* Problem details
Copy from the first line below down to and including the line with "SC = bpy.context.scene". Skip the pictures.

* Provided material
— begin —
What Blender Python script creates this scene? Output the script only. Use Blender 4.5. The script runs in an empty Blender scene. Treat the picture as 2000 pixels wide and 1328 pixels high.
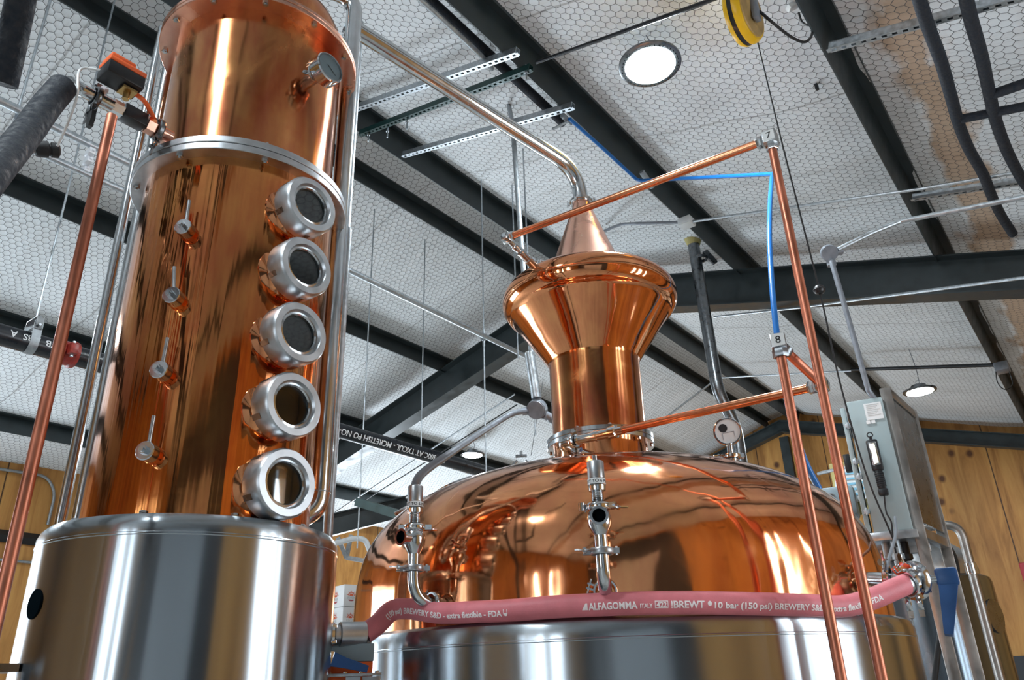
import bpy, bmesh, math, random
from mathutils import Vector as V, Matrix
random.seed(7)
PI = math.pi
C = bpy.context.scene.collection
SC = bpy.context.scene

# ------------------------------------------------------------------ camera
FPX = 1498.0                      # focal length in pixels of a 2000 px wide frame
EYE = V((0, 0, 1.5))
_u = V((890-1000, -2700-664, FPX)).normalized()          # up, in (right, down, forward)
_f = (V((0, 0, 1)) - _u*_u.z).normalized()
_r = _f.cross(_u)
if _r.x < 0: _r = -_r
def ray(x, y):
    c = V((x-1000, y-664, FPX))
    return V((c.dot(_r), c.dot(_f), c.dot(_u)))
# camera axes in world
cam_fwd = V((_r.z, _f.z, _u.z)); cam_right = V((_r.x, _f.x, _u.x)); cam_down = V((_r.y, _f.y, _u.y))
cd = bpy.data.cameras.new('camera'); cam = bpy.data.objects.new('camera', cd); C.objects.link(cam)
cd.sensor_width = 36; cd.lens = 36*FPX/2000; cd.clip_start = .05; cd.clip_end = 200
m3 = Matrix((cam_right, -cam_down, -cam_fwd)).transposed()
cam.matrix_world = Matrix.Translation(EYE) @ m3.to_4x4()
SC.camera = cam
SC.view_settings.view_transform = 'Standard'; SC.view_settings.look = 'None'
SC.view_settings.gamma = 1; SC.view_settings.use_curve_mapping = False
SC.view_settings.exposure = 0.72
# ------------------------------------------------------------------ building frame
AZ = math.radians(36.87)
P = V((math.sin(AZ), math.cos(AZ), 0)); D = V((-math.cos(AZ), math.sin(AZ), 0))
DQ = 4.2009; ZR = 5.956; TS = math.tan(math.radians(16))
BM = Matrix((( P.x, D.x, 0, D.x*DQ), (P.y, D.y, 0, D.y*DQ), (0, 0, 1, 0), (0, 0, 0, 1)))  # (along, off, z) -> world
def B(a, o, z): return BM @ V((a, o, z))
def roofz(o): return ZR - TS*abs(o)
A0, A1, OL, OR = -7.6, 14.0, 6.2, -6.3
# ------------------------------------------------------------------ world and light
W = bpy.data.worlds.new('sky'); SC.world = W; W.use_nodes = True
W.node_tree.nodes['Background'].inputs[0].default_value = (.72, .86, 1, 1)
W.node_tree.nodes['Background'].inputs[1].default_value = 2.0
def area(name, a, o, z, sx, sz, dirv, power, col=(.78, .90, 1)):
    l = bpy.data.lights.new(name, 'AREA'); l.shape = 'RECTANGLE'; l.size = sx; l.size_y = sz; l.energy = power; l.color = col
    ob = bpy.data.objects.new(name, l); C.objects.link(ob)
    ob.location = B(a, o, z)
    dw = (BM.to_3x3() @ V(dirv))
    ob.rotation_euler = dw.to_track_quat('-Z', 'Y').to_euler()
    return ob
for k_, (o_, w_) in enumerate(((-2.15, .14), (-3.15, .22), (-4.25, .16))):
    area('daylight_front_window_%d' % (k_+1), A0+.12, o_, 1.95, w_, 3.0, (1, 0, .10), w_*120)
area('daylight_left_opening', .6, OL-.12, 1.7, 2.8, 2.8, (.15, -1, .30), 130)
for k_, (a_, w_) in enumerate(((2.55, .12), (3.1, .20), (3.75, .10))):
    area('daylight_right_window_%d' % (k_+1), a_, OR+.12, 2.2, w_, 1.9, (0, 1, .25), w_*80)
area('fill_back_left', 9.6, OL-.12, 1.2, 2.4, 1.6, (0, -1, .55), 230)  # added fill light that brightens the far ceiling, no known opening there

# ------------------------------------------------------------------ pixel helpers (photo pixel -> point in the place)
def at(px, py, d):                         # at horizontal distance d
    v = ray(px, py); h = math.hypot(v.x, v.y); return EYE + v*(d/h)
def atz(px, py, z):
    v = ray(px, py); return EYE + v*((z-EYE.z)/v.z)
def onroof(px, py, side, zoff=0):          # side +1 right slope, -1 left slope
    v = ray(px, py); k = (ZR+zoff-side*TS*DQ-EYE.z)/(v.z-side*TS*v.dot(D)); return EYE+v*k
def azd(az, d, z): a = math.radians(az); return V((math.sin(a)*d, math.cos(a)*d, z))
def onplane(px, py, along): v = ray(px, py); return EYE+v*(along/v.dot(P))
def vert(px, py, d, z0, z1): p = at(px, py, d); return V((p.x, p.y, z0)), V((p.x, p.y, z1))

# ------------------------------------------------------------------ materials
MATS = {}
def nodes(name):
    m = bpy.data.materials.new(name); m.use_nodes = True; nt = m.node_tree
    return m, nt, nt.nodes['Principled BSDF']
def N(nt, t, **k):
    n = nt.nodes.new(t)
    for a, b in k.items():
        if a.startswith('i_'):
            key = a[2:]; key = int(key) if key.isdigit() else key.replace('_', ' ')
            n.inputs[key].default_value = b
        else: setattr(n, a, b)
    return n
def L(nt, a, b): nt.links.new(a, b)
def coords(nt, scale=(1, 1, 1), kind='Object'):
    tc = N(nt, 'ShaderNodeTexCoord'); mp = N(nt, 'ShaderNodeMapping'); mp.inputs['Scale'].default_value = scale
    L(nt, tc.outputs[kind], mp.inputs['Vector']); return mp.outputs[0]
def ramp(nt, fac, stops):
    r = N(nt, 'ShaderNodeValToRGB'); cr = r.color_ramp
    while len(cr.elements) < len(stops): cr.elements.new(.5)
    for e, (p, c) in zip(cr.elements, stops):
        e.position = p; e.color = (c[0], c[1], c[2], 1) if isinstance(c, (tuple, list)) else (c, c, c, 1)
    L(nt, fac, r.inputs[0]); return r.outputs[0]
def noise(nt, vec, scale, detail=3, rough=.5, dist=0):
    n = N(nt, 'ShaderNodeTexNoise'); n.inputs['Scale'].default_value = scale; n.inputs['Detail'].default_value = detail
    n.inputs['Roughness'].default_value = rough; n.inputs['Distortion'].default_value = dist
    L(nt, vec, n.inputs['Vector']); return n.outputs[0]
def bump(nt, bs, h, strength, dist=.01, prev=None):
    b = N(nt, 'ShaderNodeBump'); b.inputs['Strength'].default_value = strength; b.inputs['Distance'].default_value = dist
    L(nt, h, b.inputs['Height'])
    if prev is not None: L(nt, prev, b.inputs['Normal'])
    L(nt, b.outputs[0], bs.inputs['Normal']); return b.outputs[0]
def simple(name, col, rough=.5, metal=0, nscale=0, namt=.15, bmp=0, bscale=60, **kw):
    m, nt, bs = nodes(name)
    bs.inputs['Base Color'].default_value = (*col, 1); bs.inputs['Roughness'].default_value = rough; bs.inputs['Metallic'].default_value = metal
    for k, v in kw.items(): bs.inputs[k.replace('_', ' ')].default_value = v
    if nscale:
        n = noise(nt, coords(nt), nscale, 4)
        c = ramp(nt, n, [(.3, tuple(x*(1-namt) for x in col)), (.7, tuple(min(1, x*(1+namt)) for x in col))])
        L(nt, c, bs.inputs['Base Color'])
        r = ramp(nt, n, [(.3, max(.02, rough*(1-namt))), (.7, min(1, rough*(1+namt)))]); L(nt, r, bs.inputs['Roughness'])
    if bmp: bump(nt, bs, noise(nt, coords(nt), bscale, 2), bmp, .004)
    MATS[name] = m; return m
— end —
* Written response
What Blender Python script creates this scene? Output the script only. Use Blender 4.5. The script runs in an empty Blender scene. Treat the picture as 2000 pixels wide and 1328 pixels high.
import bpy, bmesh, math, random
from mathutils import Vector as V, Matrix
random.seed(7)
PI = math.pi
C = bpy.context.scene.collection
SC = bpy.context.scene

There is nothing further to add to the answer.